Opponents (most, but not all, from the political Left) will attempt to weaken or limit any missile defense the President proposes. Some will insist that a missile defense system could begin a new arms race. Overseas adversaries, and even many of our allies, will attempt to slow down or block development. They know such a system will make America even stronger and more capable of using power abroad with limited risks at home, dramatizing their own relative lack of military capability.
Ironically, though, opponents' noisy objections may actually enhance the chances that a strong missile defense will be built. For there is already a broad and growing bipartisan consensus in favor of constructing at least a limited missile shield. A cycle of national dialogue on this subject will only cement the dimensions of the threat in the minds of Americans, leading to even stronger public demands for protection from such an assault. So I believe Bush and Rumsfeld will get their anti-missile umbrella. The only real question is what kind of system will be deployed, and how rapidly.
In response to rising pressure from public opinion and from Republicans in Congress, the Clinton administration grudgingly began to promote a missile defense design in the late 1990s. It was a very limited assemblage tortuously set up to fit within the confines of the 1972 Anti-Ballistic Missile (ABM) Treaty signed with the Soviet Union. There would be only a single site for interceptors, they would be carefully limited in number, and there would be no second or third layer of defense.
Clinton's determination to avoid re-negotiating or withdrawing from the ABM Treaty meant we were committed to a small "missile hits a missile" system that is technologically difficult to build and less likely to be effective than other alternatives. This hit-to-kill method intercepts warheads as they re-enter the atmosphere, moving at maximum speed, and potentially in tandem with numerous decoys released from the same rocket. Many experts believe this system was badly conceived and should be shelved and replaced by one more likely to succeed.

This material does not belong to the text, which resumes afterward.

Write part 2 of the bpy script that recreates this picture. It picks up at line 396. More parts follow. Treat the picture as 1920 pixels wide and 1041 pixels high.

The Clinton administration in effect tried to appease opponents by building the weakest possible ABM structure. They did everything they could to tie America into a minimalist and highly limited defense. They put strict technological constraints on the system in order to adhere to the legalisms of the ABM Treaty. And their diplomatic efforts overseas were so feeble and ill-considered they alienated key allies and actually made them more opposed to an American missile defense.